Over the course of a couple of conversations with Kay, our broker identified all the potential credit issues that could see Kay’s home loan application knocked back, and there were quite a lot of them.

The credit problem as identified were:

The property being refinanced was on a company title

Simply put, a company title gives you a share in the company who owns the block of flats or units you live in. For example, if you own shares 1001 to 2000 then you own unit 2, so it is by who owns what shares as to who owns which unit.

The problem is that the majority of lenders see a company title property as an unacceptable form of security for a home loan.

Only a few lenders do and they tend to limit the amount they’re willing to lend, i.e. the maximum is 60%-80% loan to value ratio (LVR).

Applying for a home loan as a 60 year old

Most banks and lenders are more often than not likely to decline a 60 year old for a home loan due to their age.

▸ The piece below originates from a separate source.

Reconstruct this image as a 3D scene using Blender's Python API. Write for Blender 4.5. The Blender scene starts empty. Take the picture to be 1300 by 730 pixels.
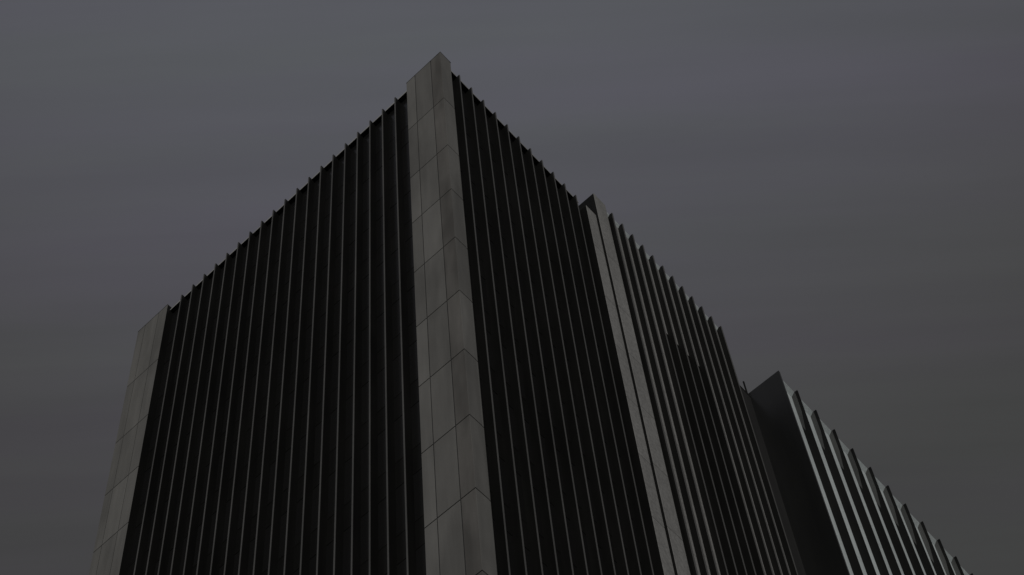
import bpy, math, random
from mathutils import Matrix, Vector
random.seed(7)
U = 0.75                      # metres per facade module
CZ = -103.5762                # eye height in modules, measured from the tower top
EYE = 1.6
def S(x, y, z): return (x*U, y*U, (z-CZ)*U + EYE)
GZ = CZ - EYE/U               # ground level in modules
C = bpy.context.scene.collection

# ------------------------------------------------------------------ materials
def new_mat(name):
    m = bpy.data.materials.new(name); m.use_nodes = True
    nt = m.node_tree; b = nt.nodes['Principled BSDF']
    return m, nt, b
def N(nt, t, **k):
    n = nt.nodes.new(t)
    for a, v in k.items():
        if a in n.inputs.keys() if isinstance(a, str) else False: n.inputs[a].default_value = v
        else: setattr(n, a, v)
    return n
def surface(name, col, rough=.7, spec=.3, var=.15, island=.0, streak=.2, speck=0, scale=1.0, metal=0, bump=.0, stain=0):
    """base colour with per-panel tone, broad weathering, vertical rain streaks and fine grain"""
    m, nt, b = new_mat(name); L = nt.links
    tc = N(nt, 'ShaderNodeTexCoord'); 
    def noise(sc, vec, det=4, ro=.6):
        mp = N(nt, 'ShaderNodeMapping'); mp.inputs['Scale'].default_value = vec
        L.new(tc.outputs['Object'], mp.inputs['Vector'])
        n = N(nt, 'ShaderNodeTexNoise'); n.inputs['Scale'].default_value = sc
        n.inputs['Detail'].default_value = det; n.inputs['Roughness'].default_value = ro
        L.new(mp.outputs[0], n.inputs['Vector']); return n.outputs['Fac']
    def rng(fac, a, b_, lo=.3, hi=.7):
        r = N(nt, 'ShaderNodeMapRange'); r.inputs['From Min'].default_value = lo; r.inputs['From Max'].default_value = hi
        r.inputs['To Min'].default_value = a; r.inputs['To Max'].default_value = b_
        L.new(fac, r.inputs['Value']); return r.outputs[0]
    def mul(a, b_):
        x = N(nt, 'ShaderNodeMath', operation='MULTIPLY'); L.new(a, x.inputs[0]); L.new(b_, x.inputs[1]); return x.outputs[0]
    f = rng(noise(.35*scale, (1, 1, .5)), 1-var, 1+var)
    f = mul(f, rng(noise(2.2*scale, (1, 1, .07), 5, .65), 1-streak, 1+streak*.6))
    f = mul(f, rng(noise(30, (1, 1, 1), 2), .94, 1.06))
    if speck: f = mul(f, rng(noise(9, (1, 1, .8), 6, .8), 1-speck, 1+speck, .38, .62))
    if island:
        g = N(nt, 'ShaderNodeNewGeometry'); f = mul(f, rng(g.outputs['Random Per Island'], 1-island, 1+island, 0, 1))
    if stain:
        f = mul(f, rng(noise(.55, (1, 1, .22), 3, .5), 1-stain, 1.0, .40, .52))
    v = N(nt, 'ShaderNodeVectorMath', operation='SCALE'); v.inputs[0].default_value = col
    L.new(f, v.inputs['Scale']); L.new(v.outputs[0], b.inputs['Base Color'])
    b.inputs['Roughness'].default_value = rough; b.inputs['Specular IOR Level'].default_value = spec
    b.inputs['Metallic'].default_value = metal
    if bump:
        bp = N(nt, 'ShaderNodeBump'); bp.inputs['Strength'].default_value = bump; bp.inputs['Distance'].default_value = .02
        L.new(noise(6, (1, 1, 1)), bp.inputs['Height']); L.new(bp.outputs[0], b.inputs['Normal'])
    return m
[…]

Only in specific circumstances will lenders consider a mature borrower past the age of 60.

Moreover, Kay wanted to get a home loan with a 30-year loan term so as to lower her repayments early on.

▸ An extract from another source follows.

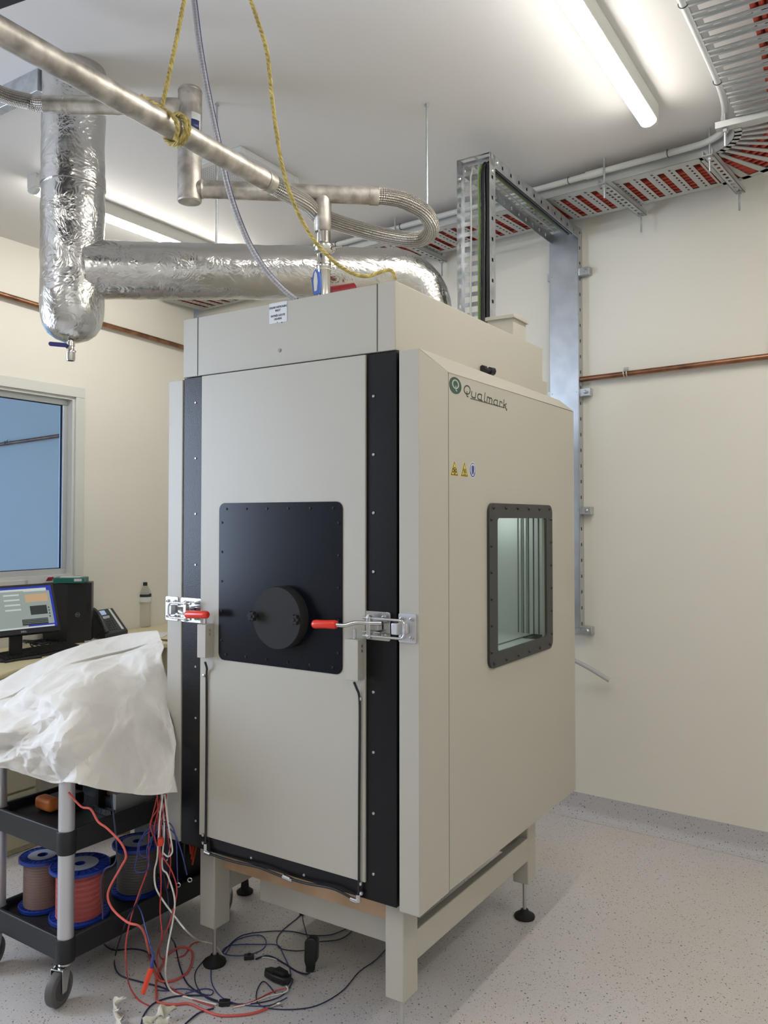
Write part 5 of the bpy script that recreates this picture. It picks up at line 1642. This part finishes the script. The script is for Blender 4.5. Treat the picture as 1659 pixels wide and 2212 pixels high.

This meant that Kay would be 90 years old when the loan term ended!

Debt consolidation with a credit card overlimit

Kay had a laundry list of credit card debts that she wanted to consolidate to her home loan. She planned to have no other debt apart from the home loan after settlement.

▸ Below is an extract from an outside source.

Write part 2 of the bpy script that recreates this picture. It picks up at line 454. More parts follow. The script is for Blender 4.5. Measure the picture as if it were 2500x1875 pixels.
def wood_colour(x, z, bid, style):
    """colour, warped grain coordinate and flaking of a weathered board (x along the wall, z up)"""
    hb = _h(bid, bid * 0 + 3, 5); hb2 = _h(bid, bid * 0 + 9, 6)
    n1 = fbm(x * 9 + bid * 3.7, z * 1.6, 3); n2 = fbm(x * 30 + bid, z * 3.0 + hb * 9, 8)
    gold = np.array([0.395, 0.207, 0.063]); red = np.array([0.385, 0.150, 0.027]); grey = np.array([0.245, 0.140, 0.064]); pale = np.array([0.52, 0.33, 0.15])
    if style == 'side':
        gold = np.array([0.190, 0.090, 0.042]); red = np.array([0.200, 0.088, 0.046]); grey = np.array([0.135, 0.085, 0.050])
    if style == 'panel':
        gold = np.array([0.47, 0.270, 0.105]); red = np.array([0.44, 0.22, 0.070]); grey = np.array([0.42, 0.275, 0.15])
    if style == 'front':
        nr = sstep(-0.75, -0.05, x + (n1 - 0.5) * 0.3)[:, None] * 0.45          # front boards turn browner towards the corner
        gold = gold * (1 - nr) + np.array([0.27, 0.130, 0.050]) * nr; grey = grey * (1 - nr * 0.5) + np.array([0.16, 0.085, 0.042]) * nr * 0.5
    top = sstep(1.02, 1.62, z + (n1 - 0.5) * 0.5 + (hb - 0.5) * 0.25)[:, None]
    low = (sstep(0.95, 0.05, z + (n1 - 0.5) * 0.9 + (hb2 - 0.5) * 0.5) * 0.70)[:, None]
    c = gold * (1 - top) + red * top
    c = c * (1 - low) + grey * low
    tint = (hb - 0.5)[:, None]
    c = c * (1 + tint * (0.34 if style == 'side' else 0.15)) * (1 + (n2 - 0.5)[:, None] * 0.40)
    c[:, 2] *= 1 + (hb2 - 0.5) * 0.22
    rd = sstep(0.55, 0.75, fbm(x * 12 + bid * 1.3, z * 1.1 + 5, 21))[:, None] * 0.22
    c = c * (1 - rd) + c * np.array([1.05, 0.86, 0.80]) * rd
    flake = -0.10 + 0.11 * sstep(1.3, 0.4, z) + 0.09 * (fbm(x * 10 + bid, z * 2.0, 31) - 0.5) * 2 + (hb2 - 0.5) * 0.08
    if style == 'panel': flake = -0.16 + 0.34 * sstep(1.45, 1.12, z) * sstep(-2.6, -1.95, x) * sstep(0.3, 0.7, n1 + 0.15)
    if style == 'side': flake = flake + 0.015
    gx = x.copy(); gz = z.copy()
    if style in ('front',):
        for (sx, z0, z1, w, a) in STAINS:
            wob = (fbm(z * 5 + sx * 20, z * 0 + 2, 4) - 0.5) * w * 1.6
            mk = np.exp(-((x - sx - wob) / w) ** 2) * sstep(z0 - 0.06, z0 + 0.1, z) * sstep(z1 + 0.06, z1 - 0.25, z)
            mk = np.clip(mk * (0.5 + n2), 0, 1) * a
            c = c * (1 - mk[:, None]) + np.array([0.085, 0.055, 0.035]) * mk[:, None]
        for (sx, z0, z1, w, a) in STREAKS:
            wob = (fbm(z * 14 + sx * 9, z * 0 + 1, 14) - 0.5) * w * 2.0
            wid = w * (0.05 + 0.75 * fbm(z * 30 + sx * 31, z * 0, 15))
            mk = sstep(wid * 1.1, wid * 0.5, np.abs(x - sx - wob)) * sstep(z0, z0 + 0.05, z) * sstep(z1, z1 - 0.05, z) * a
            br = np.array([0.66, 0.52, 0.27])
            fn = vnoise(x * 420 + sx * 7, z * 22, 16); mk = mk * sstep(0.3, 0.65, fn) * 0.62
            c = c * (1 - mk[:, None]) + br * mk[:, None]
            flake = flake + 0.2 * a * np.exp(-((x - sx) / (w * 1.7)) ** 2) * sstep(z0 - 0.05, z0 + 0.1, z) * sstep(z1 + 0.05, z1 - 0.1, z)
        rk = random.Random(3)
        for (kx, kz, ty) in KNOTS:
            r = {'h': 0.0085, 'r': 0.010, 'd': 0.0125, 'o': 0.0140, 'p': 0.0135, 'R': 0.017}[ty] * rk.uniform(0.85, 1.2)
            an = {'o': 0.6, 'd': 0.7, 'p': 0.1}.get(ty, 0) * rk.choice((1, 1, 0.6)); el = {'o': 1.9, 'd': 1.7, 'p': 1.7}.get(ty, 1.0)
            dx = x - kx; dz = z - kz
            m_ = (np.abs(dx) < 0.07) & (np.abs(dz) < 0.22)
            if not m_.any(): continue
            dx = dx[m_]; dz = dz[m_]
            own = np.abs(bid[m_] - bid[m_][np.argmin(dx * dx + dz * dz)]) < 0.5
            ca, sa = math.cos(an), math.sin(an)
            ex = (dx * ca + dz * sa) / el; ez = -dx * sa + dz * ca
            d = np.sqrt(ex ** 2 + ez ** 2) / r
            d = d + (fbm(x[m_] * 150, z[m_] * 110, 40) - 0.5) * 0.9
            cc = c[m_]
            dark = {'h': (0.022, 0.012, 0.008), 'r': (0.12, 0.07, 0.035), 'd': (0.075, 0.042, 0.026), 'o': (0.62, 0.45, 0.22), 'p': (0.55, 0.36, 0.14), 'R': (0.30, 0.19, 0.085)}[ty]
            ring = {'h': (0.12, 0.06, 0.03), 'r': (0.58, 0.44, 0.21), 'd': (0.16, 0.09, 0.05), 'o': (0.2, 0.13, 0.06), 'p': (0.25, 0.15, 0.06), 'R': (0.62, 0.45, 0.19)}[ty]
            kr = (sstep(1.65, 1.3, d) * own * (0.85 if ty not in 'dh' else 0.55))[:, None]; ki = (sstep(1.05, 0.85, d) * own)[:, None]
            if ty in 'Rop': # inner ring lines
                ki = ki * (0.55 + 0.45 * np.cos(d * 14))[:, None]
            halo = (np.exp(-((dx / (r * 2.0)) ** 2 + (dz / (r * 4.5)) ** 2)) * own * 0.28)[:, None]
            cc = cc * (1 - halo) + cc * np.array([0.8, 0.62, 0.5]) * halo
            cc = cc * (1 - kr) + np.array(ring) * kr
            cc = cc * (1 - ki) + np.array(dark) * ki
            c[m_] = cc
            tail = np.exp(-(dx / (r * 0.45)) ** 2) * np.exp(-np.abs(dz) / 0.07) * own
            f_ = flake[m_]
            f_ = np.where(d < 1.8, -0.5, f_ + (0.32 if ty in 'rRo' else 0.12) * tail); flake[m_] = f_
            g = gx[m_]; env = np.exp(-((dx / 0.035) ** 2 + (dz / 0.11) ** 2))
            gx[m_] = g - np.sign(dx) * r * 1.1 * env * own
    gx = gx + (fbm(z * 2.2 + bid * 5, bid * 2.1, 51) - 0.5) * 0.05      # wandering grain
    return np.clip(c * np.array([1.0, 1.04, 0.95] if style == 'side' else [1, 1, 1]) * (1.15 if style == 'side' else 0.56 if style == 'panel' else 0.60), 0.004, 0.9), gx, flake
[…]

In total, her credit card debt balance that she needed to consolidate came to $36,564.00.

Usually, if there is sufficient equity in the property, debt consolidation is not a big issue.

However, the problem here was that one of her credit cards was over-limit, this is an issue as it signals to a lender that the borrower may be struggling to manage their finances.

Working behind the scenes

Once our broker Pramesh recognised that refinancing the home loan and consolidating the credit card debts, would put the customer in a better financial position, he went to work.

Firstly, he collated all the documents required such as identification docs, income docs, living expenses assessment, home loan statements & credit card statements etc.

After poring over the documents, and performing a full assessment, our broker had a holistic view of the entire deal, he was confident that he could meet all of Kay’s objective and requirements with this loan and more!

The challenge

Among the few lenders that accept a property with a company title, the challenge was to identify a lender with flexible lending policy for mature borrowers, and one with a great interest rate.

And that’s exactly what our broker did.

Applying for a home loan as a 60 year old

Since no lender will give a 60-year-old borrower a loan term of 30 years without a solid exit strategy, Pramesh together with Kay developed one that made sense and was acceptable to all parties.

The exit strategy used was a combination of:

  • Downsizing to a smaller property once retired;
  • Approximately $200,000 in her superannuation, which she can use to pay off the loan once she retires (if required);
  • She planned to retire at the age of 70 and would be making extra repayments on the loan so that it will be paid off before she retires.

Debt consolidation with a credit card overlimit

Provided there is enough equity in the property (everything else being equal) debt consolidation is usually accepted by a few lenders.

However, considering the complexity of the deal, and with a credit card over-limit, not taking any chances, Pramesh got directly in touch with a lender to explain the situation and to ensure that the loan application gets through to approval.

Since Kay was kept up to date with her application process, once our broker got the green light from the lender, he made his recommendation, which Kay gladly accepted.

As a final point of note, Kay also had Westpac credit card with a $0 balance and a limit of $10,000. She closed this credit card to help boost her borrowing power.

Only after ensuring everything checked out, the home loan application was submitted, and a pre-approval was obtained in under a week.

She got a great variable interest rate of 3.24% p.a. (principal & interest) with no monthly or annual fees.

The outcome – A happy ending

When it was all said and done, Kay got everything she was hoping for:

  • Got a better rate on her new loan by 0.25% or 25 basis points;
  • Consolidated all her credit card debt into the new home loan; and
  • Got a 30-year loan term.
  • The loan product came equipped with a 100% offset account, redraw facility, extra repayments etc. at no extra cost.